Whenever people make a racial analysis of class structures, the call comes - “it’s not about race, it’s about class”. Well, not in those words, but the appeal is always about dealing with poverty instead of race.
Then, when the discussion is about class and poverty, the same people who object to talking about race this way seem to be against any means to reduce the wealth gap.
I’ve seen that in some people. Usually because they lack empathy in general, which is how they managed to internalize racism in the first place, and why they don’t care about the plight of the poor. I suspect that they cling to the argument about class because it’s easier to own up to (and looks better) than “screw the coloreds,” but however wrong they may be in reasoning, even a broken clock can be right twice a day.
Class is a vastly superior indicator than race for most outcomes. Addressing our system that is neigh-on perfectly designed to reinforce class distinction and punish poverty ruthlessly would do a lot to alleviate the plight of minorities. Focusing on race, however, is far less likely to produce the necessary society reforms that would benefit the most people in the most drastic ways.
This is why I am staunch opponent of fiat currencies and the cantillon effect, why I support M4A, advocate for ending private prisons, argue fiercely against fee-for-being-poor structures, oppose the war on drugs and treating drug abuse as a moral failing, advocate for getting money out of politics, advocate for vastly increased education spending, just to name a few. They’re all aimed at reducing poverty. Doing so would end the economic segregation that keeps minorities concentrated in low income zones and thereby isolated from wealthier populations. The most effective cure to racism is exposure. It’s easy to demonize “that thing that I only see on COPS doing bad stuff” and much harder to demonize “My neighbor who invites me to barbeques.” It’s also harder to sustain systemic racism when you give the economic power to everyone rather than concentrate it in one particular population’s hands.
And rereading that thread, I’d misremembered it: I thought folks from other nations had a lot more awareness of the speech than they did. My apologies for misrepresenting it. Still and all, I’m not sure there’s a more famous speech out there.
Yeah, I was definitely not including oratory from drama; otherwise Shakespeare takes it in a walk :). More thinking about things people said in public that are their own words, and that the event of the speech is part of what’s known.
You are now making different claims.
My claim: 75% of whites receive no inheritance, this means that inheritance makes no difference in the lives of most white people. So it is wrong to say that white people have been acquiring wealth for 300 years.
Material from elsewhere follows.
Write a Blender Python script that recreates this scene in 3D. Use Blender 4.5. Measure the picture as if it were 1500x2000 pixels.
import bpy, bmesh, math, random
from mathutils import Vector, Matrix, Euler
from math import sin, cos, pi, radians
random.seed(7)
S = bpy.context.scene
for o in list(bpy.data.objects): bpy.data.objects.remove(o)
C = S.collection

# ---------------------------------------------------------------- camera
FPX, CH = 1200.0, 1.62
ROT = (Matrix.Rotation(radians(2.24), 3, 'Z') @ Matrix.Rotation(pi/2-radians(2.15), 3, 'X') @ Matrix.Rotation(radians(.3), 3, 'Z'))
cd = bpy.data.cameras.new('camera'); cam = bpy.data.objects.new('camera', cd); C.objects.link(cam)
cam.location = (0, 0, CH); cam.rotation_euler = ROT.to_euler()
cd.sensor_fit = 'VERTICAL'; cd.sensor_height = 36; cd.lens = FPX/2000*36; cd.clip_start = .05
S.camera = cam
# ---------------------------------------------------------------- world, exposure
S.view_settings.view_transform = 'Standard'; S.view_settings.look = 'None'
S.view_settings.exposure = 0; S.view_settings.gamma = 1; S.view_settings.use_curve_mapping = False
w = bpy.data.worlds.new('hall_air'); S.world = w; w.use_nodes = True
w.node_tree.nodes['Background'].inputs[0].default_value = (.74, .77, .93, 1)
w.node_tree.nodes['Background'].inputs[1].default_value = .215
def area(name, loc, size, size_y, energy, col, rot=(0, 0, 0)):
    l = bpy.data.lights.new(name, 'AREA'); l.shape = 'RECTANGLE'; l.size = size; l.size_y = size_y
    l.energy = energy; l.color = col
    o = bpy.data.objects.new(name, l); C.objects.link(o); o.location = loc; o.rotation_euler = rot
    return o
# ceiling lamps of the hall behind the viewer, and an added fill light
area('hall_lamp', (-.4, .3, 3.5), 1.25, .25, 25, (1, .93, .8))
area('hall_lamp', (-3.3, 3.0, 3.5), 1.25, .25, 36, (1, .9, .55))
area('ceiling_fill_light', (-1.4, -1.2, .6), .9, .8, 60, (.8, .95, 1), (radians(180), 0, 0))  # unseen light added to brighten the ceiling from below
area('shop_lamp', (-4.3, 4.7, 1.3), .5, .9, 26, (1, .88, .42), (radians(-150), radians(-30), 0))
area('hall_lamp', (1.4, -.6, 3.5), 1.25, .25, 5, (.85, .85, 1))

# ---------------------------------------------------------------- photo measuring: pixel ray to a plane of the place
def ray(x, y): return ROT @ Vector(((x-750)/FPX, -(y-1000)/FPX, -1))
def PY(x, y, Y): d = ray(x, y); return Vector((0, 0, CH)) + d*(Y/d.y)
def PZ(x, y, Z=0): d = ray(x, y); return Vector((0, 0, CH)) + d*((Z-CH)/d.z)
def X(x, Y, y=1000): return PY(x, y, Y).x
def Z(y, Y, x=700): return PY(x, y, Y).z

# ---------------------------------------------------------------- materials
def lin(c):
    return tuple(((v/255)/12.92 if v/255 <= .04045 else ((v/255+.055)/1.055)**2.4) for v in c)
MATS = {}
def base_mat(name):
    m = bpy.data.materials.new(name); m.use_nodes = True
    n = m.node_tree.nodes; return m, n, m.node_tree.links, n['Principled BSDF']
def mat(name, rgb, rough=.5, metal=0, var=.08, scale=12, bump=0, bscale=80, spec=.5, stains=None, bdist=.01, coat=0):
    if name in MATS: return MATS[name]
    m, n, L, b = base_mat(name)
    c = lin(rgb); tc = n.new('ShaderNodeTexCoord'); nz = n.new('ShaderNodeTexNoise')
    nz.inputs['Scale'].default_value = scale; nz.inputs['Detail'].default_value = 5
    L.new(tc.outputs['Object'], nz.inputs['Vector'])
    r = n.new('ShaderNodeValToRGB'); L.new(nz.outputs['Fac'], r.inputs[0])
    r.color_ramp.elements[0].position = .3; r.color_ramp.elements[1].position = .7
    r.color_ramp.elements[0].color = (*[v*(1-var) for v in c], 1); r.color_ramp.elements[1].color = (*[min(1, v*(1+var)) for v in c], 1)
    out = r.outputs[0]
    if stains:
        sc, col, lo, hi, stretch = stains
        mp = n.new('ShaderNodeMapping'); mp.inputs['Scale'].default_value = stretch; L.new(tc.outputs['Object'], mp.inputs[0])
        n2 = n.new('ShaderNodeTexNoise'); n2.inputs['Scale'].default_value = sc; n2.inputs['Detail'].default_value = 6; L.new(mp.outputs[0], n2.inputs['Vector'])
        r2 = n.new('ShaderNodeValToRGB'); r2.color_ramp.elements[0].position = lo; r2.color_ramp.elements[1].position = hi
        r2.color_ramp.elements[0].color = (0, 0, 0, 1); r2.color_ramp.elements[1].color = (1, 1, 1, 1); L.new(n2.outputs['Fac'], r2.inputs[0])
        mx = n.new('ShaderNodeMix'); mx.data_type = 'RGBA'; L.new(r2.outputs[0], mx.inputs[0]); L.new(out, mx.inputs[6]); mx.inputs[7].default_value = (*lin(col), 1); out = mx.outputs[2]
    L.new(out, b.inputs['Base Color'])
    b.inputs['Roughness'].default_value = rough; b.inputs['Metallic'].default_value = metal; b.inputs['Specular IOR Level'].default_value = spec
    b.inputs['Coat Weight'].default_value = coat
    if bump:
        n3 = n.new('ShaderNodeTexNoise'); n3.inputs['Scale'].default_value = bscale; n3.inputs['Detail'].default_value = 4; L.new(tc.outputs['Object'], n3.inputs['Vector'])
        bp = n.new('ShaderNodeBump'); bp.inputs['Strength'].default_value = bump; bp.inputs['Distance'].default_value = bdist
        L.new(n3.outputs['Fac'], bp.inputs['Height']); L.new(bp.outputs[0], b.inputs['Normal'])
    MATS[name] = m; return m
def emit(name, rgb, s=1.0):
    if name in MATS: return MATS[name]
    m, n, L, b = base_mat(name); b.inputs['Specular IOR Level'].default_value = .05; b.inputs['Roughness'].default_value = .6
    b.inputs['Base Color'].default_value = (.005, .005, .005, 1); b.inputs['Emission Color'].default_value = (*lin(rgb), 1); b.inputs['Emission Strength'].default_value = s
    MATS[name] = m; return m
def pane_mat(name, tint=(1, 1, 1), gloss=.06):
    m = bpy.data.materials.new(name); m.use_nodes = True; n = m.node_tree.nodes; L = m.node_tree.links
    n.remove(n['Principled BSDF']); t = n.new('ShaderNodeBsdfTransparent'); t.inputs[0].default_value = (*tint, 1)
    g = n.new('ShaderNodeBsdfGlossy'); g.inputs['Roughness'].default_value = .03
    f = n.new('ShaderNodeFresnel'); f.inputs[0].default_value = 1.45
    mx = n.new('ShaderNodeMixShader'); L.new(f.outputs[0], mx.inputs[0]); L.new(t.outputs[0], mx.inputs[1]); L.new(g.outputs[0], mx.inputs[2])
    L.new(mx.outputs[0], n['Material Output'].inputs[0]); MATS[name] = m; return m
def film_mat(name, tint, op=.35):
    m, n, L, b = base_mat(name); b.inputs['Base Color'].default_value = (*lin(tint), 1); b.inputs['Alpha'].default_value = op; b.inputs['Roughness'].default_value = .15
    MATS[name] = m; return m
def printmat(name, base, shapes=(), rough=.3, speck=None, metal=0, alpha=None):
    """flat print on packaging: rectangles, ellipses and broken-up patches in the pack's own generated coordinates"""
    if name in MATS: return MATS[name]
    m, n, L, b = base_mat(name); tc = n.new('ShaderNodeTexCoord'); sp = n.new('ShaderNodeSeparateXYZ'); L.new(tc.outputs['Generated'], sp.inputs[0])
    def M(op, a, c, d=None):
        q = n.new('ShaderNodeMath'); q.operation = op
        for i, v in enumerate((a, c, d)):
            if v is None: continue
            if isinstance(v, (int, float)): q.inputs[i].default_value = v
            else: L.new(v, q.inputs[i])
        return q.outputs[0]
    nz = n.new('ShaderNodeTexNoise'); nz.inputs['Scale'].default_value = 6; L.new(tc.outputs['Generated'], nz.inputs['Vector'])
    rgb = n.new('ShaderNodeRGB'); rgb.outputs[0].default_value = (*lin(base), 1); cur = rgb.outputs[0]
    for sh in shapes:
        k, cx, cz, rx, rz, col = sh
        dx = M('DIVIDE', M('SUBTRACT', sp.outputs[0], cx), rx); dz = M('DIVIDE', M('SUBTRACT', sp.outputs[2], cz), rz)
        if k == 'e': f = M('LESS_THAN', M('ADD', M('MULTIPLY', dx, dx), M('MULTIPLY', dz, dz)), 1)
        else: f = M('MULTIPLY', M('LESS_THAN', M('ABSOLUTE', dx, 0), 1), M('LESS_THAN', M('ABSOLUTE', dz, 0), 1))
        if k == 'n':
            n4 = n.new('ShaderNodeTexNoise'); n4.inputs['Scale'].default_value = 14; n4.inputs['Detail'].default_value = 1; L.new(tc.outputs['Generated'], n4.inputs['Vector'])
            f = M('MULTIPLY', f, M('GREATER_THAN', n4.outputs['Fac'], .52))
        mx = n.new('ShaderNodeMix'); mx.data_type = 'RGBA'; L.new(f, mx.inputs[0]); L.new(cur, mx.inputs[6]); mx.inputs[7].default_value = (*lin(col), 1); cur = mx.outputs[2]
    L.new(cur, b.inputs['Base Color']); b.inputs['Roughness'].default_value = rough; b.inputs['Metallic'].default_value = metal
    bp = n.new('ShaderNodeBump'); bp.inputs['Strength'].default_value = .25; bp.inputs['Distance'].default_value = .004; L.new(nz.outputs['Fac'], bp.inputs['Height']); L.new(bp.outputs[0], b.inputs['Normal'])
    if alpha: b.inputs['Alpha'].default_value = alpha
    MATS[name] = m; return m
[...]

The fact that Indian Americans are the richest ethnic group despite most being in the country less than 30 years shows that time in the country is not what causes an ethnic group to accumulate wealth. What causes wealth accumulation is current high income and high savings, not history.
The Millionaire Next Door cites some interesting figures about wealth accumulation. I don’t have the exact figures, but it puts self-made millionaires at about 80% if memory serves of all millionaires as of the time of the study therein. The idea that most wealth is an ancient accumulation passed down to a select few is off by quite a considerable amount. There are wealthy inheritors, but they don’t make up a significant portion of the wealthy. Not remotely. Most wealth in the US is self generated.
That is not to dismiss the historical effects of racist policies against minorities though. If you’re born poor, odds are you stay poor. There isn’t nearly as much class mobility as people think there is (in fact, moving up in class is significantly less common than moving down). Because generations ago there was an obvious race-based disparity, and because the poor stay poor, the lions-share of every minority generation thereafter has stayed poor. But that’s also true of poor whites. The racist history of the US created the initial poverty within minority groups, and the US economic system perpetuated it to this day.
That’s also not to dismiss the relatively unmentioned set of policies such as the ongoing drug war that was instituted specifically to punish poor minorities and continues to do so today. There’s definitely racism that specifically makes minorities poor today. Depriving any family of stability by stripping away a primary income earner, parent, and partner is a huge push towards poverty. That needs to stop immediately. We need to stop doing our darndest to punish the poor and especially poor minorities, which includes throwing a bunch of potential fathers and partners in prison… but minorities from families that don’t come up in poverty and in the neighborhoods where poverty is entrenched are far more resilient against the factors that lead to incarceration. Fixing poverty takes the teeth out of racist policies and directly aids families across the board. It also unifies people instead of allowing for the divide and conquer tactics that have so effectively crushed any and all attempts to address the problems of today.
Maybe Churchill’s “Fight them on the beaches” speech, then? I can see people outside the US seeing MLK as addressing a specifically American problem, whereas fighting Nazis was everybody’s problem.
I obviously think this is an interesting question, but it’s kind of a hijack from the main point of this thread. Maybe we should continue discussion of it in the previous thread, even though it’s a second grader by now?
Trump’s most recent incoherent rambling about trucks and how he knew as a child that he’d be president has to be up there. Maybe not the up to the Churchill one (Never surrender!), but right there with “Ask not what your country can do for you.” Just wait and see. Only time will tell.